## START Data listing
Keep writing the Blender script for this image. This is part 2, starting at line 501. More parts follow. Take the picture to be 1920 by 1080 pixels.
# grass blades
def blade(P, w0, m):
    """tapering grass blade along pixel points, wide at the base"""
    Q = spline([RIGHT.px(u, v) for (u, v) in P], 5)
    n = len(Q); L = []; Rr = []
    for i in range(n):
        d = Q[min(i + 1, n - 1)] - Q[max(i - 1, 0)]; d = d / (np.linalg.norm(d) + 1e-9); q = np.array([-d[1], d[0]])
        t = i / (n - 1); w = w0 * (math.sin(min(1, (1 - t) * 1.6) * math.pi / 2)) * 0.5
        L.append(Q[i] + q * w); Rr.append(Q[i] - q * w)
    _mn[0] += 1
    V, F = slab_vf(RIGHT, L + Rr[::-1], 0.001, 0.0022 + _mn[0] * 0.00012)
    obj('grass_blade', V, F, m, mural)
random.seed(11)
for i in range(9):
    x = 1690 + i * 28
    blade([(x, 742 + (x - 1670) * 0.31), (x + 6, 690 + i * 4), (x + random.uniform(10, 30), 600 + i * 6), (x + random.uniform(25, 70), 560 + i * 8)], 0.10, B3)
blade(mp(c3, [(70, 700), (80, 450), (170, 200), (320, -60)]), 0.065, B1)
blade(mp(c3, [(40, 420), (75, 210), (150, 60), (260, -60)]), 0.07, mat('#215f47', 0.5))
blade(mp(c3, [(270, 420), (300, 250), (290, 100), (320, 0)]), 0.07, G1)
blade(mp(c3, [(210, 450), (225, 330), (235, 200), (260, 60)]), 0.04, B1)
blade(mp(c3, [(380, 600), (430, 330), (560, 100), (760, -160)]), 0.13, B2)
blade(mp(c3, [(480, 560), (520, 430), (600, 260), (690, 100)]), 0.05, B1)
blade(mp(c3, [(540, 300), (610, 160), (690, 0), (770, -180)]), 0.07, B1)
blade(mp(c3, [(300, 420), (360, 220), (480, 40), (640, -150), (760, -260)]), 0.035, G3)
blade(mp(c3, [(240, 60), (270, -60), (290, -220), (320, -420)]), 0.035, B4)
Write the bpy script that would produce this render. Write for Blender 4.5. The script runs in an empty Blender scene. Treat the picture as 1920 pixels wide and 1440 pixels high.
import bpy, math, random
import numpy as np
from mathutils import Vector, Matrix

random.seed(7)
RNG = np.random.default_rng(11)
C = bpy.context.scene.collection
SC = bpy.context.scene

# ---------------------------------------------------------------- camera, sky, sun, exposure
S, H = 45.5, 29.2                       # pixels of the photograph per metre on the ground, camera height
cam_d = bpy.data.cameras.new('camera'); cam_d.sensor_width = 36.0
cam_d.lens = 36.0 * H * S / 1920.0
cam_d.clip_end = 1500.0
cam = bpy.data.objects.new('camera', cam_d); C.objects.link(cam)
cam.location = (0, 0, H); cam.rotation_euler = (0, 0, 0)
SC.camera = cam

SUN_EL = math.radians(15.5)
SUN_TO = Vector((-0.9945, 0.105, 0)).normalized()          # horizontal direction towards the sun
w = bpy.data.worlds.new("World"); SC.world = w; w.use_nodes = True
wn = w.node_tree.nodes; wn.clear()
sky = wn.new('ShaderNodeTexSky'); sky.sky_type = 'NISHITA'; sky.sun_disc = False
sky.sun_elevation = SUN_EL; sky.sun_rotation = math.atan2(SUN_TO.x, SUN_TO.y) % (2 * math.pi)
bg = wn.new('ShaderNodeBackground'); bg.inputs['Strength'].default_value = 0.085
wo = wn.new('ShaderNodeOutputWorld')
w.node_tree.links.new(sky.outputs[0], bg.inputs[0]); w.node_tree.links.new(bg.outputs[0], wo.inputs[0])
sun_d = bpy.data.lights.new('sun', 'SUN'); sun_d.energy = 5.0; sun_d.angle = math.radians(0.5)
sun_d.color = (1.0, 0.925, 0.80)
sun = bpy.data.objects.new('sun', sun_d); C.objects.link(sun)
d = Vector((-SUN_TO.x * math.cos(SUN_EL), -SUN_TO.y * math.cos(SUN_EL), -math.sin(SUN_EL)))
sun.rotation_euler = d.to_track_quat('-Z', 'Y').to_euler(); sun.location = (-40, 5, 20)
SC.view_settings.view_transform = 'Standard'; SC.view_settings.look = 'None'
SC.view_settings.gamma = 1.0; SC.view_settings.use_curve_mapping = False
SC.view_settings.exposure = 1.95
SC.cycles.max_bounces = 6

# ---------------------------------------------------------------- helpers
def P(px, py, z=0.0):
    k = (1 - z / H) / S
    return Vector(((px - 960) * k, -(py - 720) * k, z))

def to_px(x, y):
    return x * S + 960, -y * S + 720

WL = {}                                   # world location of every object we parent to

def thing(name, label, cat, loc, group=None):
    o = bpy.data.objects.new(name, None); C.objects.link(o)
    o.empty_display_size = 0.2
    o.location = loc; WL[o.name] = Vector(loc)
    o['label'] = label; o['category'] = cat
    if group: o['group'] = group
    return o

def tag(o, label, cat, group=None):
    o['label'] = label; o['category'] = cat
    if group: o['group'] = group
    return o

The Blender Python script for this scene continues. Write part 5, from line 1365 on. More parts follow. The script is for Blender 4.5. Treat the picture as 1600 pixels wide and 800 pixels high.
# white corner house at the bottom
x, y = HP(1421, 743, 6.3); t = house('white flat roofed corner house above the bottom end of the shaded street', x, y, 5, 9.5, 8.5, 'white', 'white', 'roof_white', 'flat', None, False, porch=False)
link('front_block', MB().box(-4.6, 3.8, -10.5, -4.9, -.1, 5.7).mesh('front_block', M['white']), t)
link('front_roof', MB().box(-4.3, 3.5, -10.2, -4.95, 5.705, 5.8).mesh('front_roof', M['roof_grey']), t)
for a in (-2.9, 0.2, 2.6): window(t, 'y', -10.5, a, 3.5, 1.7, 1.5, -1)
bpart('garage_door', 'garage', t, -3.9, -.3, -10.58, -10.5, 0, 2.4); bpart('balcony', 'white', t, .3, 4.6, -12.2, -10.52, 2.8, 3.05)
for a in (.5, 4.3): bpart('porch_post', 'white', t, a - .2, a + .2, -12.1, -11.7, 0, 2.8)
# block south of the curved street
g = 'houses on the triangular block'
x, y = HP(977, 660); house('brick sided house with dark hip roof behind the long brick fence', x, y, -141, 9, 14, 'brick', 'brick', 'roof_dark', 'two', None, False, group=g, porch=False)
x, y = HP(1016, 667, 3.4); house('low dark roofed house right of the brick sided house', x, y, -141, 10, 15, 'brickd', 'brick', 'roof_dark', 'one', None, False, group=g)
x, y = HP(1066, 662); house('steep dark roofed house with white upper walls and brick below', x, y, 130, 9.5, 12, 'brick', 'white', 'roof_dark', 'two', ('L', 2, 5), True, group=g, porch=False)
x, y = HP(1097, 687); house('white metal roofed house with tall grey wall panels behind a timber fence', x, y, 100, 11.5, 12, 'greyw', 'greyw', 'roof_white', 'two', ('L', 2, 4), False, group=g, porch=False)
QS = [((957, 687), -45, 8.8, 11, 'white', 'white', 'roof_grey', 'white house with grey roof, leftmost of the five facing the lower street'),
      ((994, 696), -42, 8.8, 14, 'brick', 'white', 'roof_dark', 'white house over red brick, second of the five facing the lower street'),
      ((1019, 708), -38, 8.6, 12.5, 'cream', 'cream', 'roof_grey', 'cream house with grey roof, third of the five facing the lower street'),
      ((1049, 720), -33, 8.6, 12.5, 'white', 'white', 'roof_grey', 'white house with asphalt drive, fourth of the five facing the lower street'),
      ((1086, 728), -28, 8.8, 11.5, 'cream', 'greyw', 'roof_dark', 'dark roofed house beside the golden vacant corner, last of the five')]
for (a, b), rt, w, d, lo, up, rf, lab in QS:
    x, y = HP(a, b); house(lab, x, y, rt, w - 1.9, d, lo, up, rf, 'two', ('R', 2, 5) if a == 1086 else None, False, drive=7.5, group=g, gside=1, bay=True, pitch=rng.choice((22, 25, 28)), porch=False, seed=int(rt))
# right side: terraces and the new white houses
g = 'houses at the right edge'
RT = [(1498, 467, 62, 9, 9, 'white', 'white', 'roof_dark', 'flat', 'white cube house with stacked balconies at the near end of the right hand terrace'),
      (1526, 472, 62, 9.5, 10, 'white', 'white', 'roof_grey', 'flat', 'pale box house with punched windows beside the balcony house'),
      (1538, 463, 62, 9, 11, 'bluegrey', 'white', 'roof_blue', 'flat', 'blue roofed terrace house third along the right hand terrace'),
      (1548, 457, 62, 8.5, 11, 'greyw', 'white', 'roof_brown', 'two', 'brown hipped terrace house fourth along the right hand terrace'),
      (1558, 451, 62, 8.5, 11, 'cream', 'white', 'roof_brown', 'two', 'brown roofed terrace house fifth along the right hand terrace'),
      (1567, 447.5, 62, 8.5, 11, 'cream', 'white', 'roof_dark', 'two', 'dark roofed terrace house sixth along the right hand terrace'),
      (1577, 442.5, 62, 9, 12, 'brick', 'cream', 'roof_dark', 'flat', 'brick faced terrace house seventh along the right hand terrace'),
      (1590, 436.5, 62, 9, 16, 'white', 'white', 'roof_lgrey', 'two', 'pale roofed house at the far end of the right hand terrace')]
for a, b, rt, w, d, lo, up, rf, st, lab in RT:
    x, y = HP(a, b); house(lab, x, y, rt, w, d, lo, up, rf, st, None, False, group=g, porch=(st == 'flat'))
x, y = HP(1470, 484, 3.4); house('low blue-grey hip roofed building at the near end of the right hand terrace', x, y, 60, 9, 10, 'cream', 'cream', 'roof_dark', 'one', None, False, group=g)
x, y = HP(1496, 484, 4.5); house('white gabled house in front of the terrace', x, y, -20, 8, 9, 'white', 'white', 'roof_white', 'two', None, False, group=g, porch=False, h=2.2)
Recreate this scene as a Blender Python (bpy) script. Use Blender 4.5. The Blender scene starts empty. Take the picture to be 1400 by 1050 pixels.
## END Data listing
### Requirement:
Output only the lines from the top of the entries through the one holding "SC = bpy.context.scene", copied exactly.

### Complete answer:
Keep writing the Blender script for this image. This is part 2, starting at line 501. More parts follow. Take the picture to be 1920 by 1080 pixels.
# grass blades
def blade(P, w0, m):
    """tapering grass blade along pixel points, wide at the base"""
    Q = spline([RIGHT.px(u, v) for (u, v) in P], 5)
    n = len(Q); L = []; Rr = []
    for i in range(n):
        d = Q[min(i + 1, n - 1)] - Q[max(i - 1, 0)]; d = d / (np.linalg.norm(d) + 1e-9); q = np.array([-d[1], d[0]])
        t = i / (n - 1); w = w0 * (math.sin(min(1, (1 - t) * 1.6) * math.pi / 2)) * 0.5
        L.append(Q[i] + q * w); Rr.append(Q[i] - q * w)
    _mn[0] += 1
    V, F = slab_vf(RIGHT, L + Rr[::-1], 0.001, 0.0022 + _mn[0] * 0.00012)
    obj('grass_blade', V, F, m, mural)
random.seed(11)
for i in range(9):
    x = 1690 + i * 28
    blade([(x, 742 + (x - 1670) * 0.31), (x + 6, 690 + i * 4), (x + random.uniform(10, 30), 600 + i * 6), (x + random.uniform(25, 70), 560 + i * 8)], 0.10, B3)
blade(mp(c3, [(70, 700), (80, 450), (170, 200), (320, -60)]), 0.065, B1)
blade(mp(c3, [(40, 420), (75, 210), (150, 60), (260, -60)]), 0.07, mat('#215f47', 0.5))
blade(mp(c3, [(270, 420), (300, 250), (290, 100), (320, 0)]), 0.07, G1)
blade(mp(c3, [(210, 450), (225, 330), (235, 200), (260, 60)]), 0.04, B1)
blade(mp(c3, [(380, 600), (430, 330), (560, 100), (760, -160)]), 0.13, B2)
blade(mp(c3, [(480, 560), (520, 430), (600, 260), (690, 100)]), 0.05, B1)
blade(mp(c3, [(540, 300), (610, 160), (690, 0), (770, -180)]), 0.07, B1)
blade(mp(c3, [(300, 420), (360, 220), (480, 40), (640, -150), (760, -260)]), 0.035, G3)
blade(mp(c3, [(240, 60), (270, -60), (290, -220), (320, -420)]), 0.035, B4)
Write the bpy script that would produce this render. Write for Blender 4.5. The script runs in an empty Blender scene. Treat the picture as 1920 pixels wide and 1440 pixels high.
import bpy, math, random
import numpy as np
from mathutils import Vector, Matrix

random.seed(7)
RNG = np.random.default_rng(11)
C = bpy.context.scene.collection
SC = bpy.context.scene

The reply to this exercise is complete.